H2S Vapor Sulfidation: There can be sections in the FCCU and gas con that operate in all vapor conditions with operating temperatures greater than 500°F that may corrode at higher rates than those predicted by the Modified McConomy curves. Without the benefit of a liquid protecting the surface, the direct sulfidation by the light S species or H2S in the vapor can cause higher than expected sulfidic corrosion. Examples include: 

  1. The reactor vapor space internals such as CS cyclones, particularly if operating above 950°F, 

  1. The upper vapor section and vapor return piping of sidestream strippers with reboiled stripping, and  

  1. The shell-side reboiler vapor space of the stripper and debutanizer towers. 

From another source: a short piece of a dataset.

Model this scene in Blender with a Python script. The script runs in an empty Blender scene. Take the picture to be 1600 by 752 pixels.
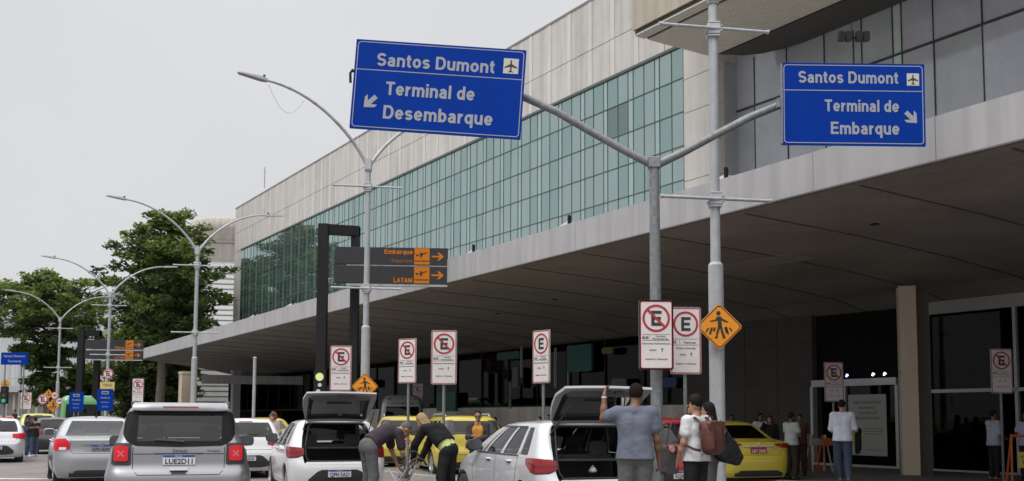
import bpy, bmesh, math, random
import numpy as np
from mathutils import Vector, Matrix
from mathutils.geometry import tessellate_polygon
R = math.radians
random.seed(7)
scene = bpy.context.scene
col = scene.collection

# ------------------------------------------------------------------ camera
CAM_H, FPX, PITCH, ROLL = 1.45, 1556.0, R(4.5), R(0.25)
PYC = 655 - FPX*math.tan(PITCH)
cd = bpy.data.cameras.new('camera'); cam = bpy.data.objects.new('camera', cd); col.objects.link(cam)
cd.sensor_width = 36; cd.lens = FPX/1600*36; cd.clip_end = 3000; cd.clip_start = .1
cd.shift_y = (PYC-376)/1600
_f = Vector((0, math.cos(PITCH), math.sin(PITCH))); _u = Vector((0, -math.sin(PITCH), math.cos(PITCH))); _r = Vector((1, 0, 0))
CR = math.cos(ROLL)*_r + math.sin(ROLL)*_u; CU = -math.sin(ROLL)*_r + math.cos(ROLL)*_u
m = Matrix((CR, CU, -_f)).transposed().to_4x4(); m.translation = (0, 0, CAM_H); cam.matrix_world = m
cd.dof.use_dof = True; cd.dof.focus_distance = 16; cd.dof.aperture_fstop = 2.8
scene.camera = cam

def ray(px, py): return _f + (px-800)/FPX*CR - (py-PYC)/FPX*CU
def at(px, py, Y): d = ray(px, py); return Vector((0, 0, CAM_H)) + d*(Y/d.y)      # world point on the view line at depth Y
def frame(A): return Vector((math.cos(A), math.sin(A), 0)), Vector((-math.sin(A), math.cos(A), 0))

# ------------------------------------------------------------------ world, sun, exposure
SUN_EL, SUN_AZ = R(58), R(215)      # azimuth clockwise from +Y
w = bpy.data.worlds.new('World'); scene.world = w; w.use_nodes = True
nt = w.node_tree; nt.nodes.clear(); N = nt.nodes.new; L = nt.links.new
out = N('ShaderNodeOutputWorld'); bg = N('ShaderNodeBackground'); L(bg.outputs[0], out.inputs[0]); bg.inputs[1].default_value = .1
sky = N('ShaderNodeTexSky'); sky.sky_type = 'NISHITA'; sky.sun_disc = False
sky.sun_elevation = SUN_EL; sky.sun_rotation = SUN_AZ; sky.dust_density = 4
hs = N('ShaderNodeHueSaturation'); hs.inputs['Saturation'].default_value = .12; L(sky.outputs[0], hs.inputs['Color'])
tc = N('ShaderNodeTexCoord'); sp = N('ShaderNodeSeparateXYZ'); L(tc.outputs['Generated'], sp.inputs[0])
rmp = N('ShaderNodeValToRGB'); L(sp.outputs[2], rmp.inputs[0])      # overcast dome: brighter overhead than at the horizon
e = rmp.color_ramp.elements
e[0].position = 0; e[0].color = (.30, .30, .31, 1)
e[1].position = 1; e[1].color = (1.0, 1.0, 1.02, 1)
for p_, v_ in ((.02, .315), (.42, .33), (.62, .8)):
    q = e.new(p_); q.color = (v_, v_*1.008, v_*1.04, 1)
cl = N('ShaderNodeTexNoise'); cl.inputs['Scale'].default_value = 2.2; cl.inputs['Detail'].default_value = 5; L(tc.outputs['Generated'], cl.inputs['Vector'])
cm = N('ShaderNodeMapRange'); cm.inputs[1].default_value = .3; cm.inputs[2].default_value = .7; cm.inputs[3].default_value = .95; cm.inputs[4].default_value = 1.05
L(cl.outputs['Fac'], cm.inputs[0])
mu = N('ShaderNodeVectorMath'); mu.operation = 'SCALE'; L(rmp.outputs[0], mu.inputs[0]); L(cm.outputs[0], mu.inputs[3])
mu2 = N('ShaderNodeVectorMath'); mu2.operation = 'SCALE'; mu2.inputs[3].default_value = 22.6; L(mu.outputs[0], mu2.inputs[0])
mx = N('ShaderNodeMix'); mx.data_type = 'RGBA'; mx.inputs[0].default_value = .92
L(hs.outputs[0], mx.inputs[6]); L(mu2.outputs[0], mx.inputs[7]); L(mx.outputs[2], bg.inputs[0])
sd = bpy.data.lights.new('sun', 'SUN'); sd.energy = 1.5; sd.angle = R(25); sd.color = (1, .96, .9)
so = bpy.data.objects.new('sun', sd); col.objects.link(so)
sv = Vector((math.sin(SUN_AZ)*math.cos(SUN_EL), math.cos(SUN_AZ)*math.cos(SUN_EL), math.sin(SUN_EL)))
so.rotation_euler = (-sv).to_track_quat('-Z', 'Y').to_euler(); so.location = (0, 0, 60)
vs = scene.view_settings; vs.view_transform = 'Standard'; vs.look = 'None'; vs.exposure = 0; vs.gamma = 1
scene.render.engine = 'CYCLES'
scene.cycles.max_bounces = 8; scene.cycles.transparent_max_bounces = 16; scene.cycles.use_denoising = True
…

Estimates of equivalent H2S content and use of API 939C B13 curves can be used for corrosion rate estimates. MPC targets CS through 9 Cr equipment operating at temperatures higher than 500°F for increased assessment where H2S vapor sulfidation could be present. 

It is interesting to note that the hot vapor transported from the reactor to the main fractionator, though operating higher than 900°F, has typically not been subject to high rates of sulfidic corrosion despite a significant H2S content. Typically, this piping is constructed of 1¼ to 5 Cr for high temperature strength purposes, but it appears that the amount of coking in the line protects it from high rates of sulfidic corrosion. 

Sulfidation Erosion/Corrosion: Catalyst fines are entrained with reactor vapor and end up in the main fractionator bottoms stream. If the solids levels reach high levels due to problems with reactor cyclone performance, this can contribute to erosion of the sulfide scales protecting the piping and pumps of this circuit and lead to accelerating local erosion/corrosion. Regular monitoring of the solids in the fractionator bottoms is typically undertaken to monitor. Increased slurry solids levels will trigger additional assessment in these circuits, as well as any slurry circuit components that are CS and operating above a 0.5% sulfur level.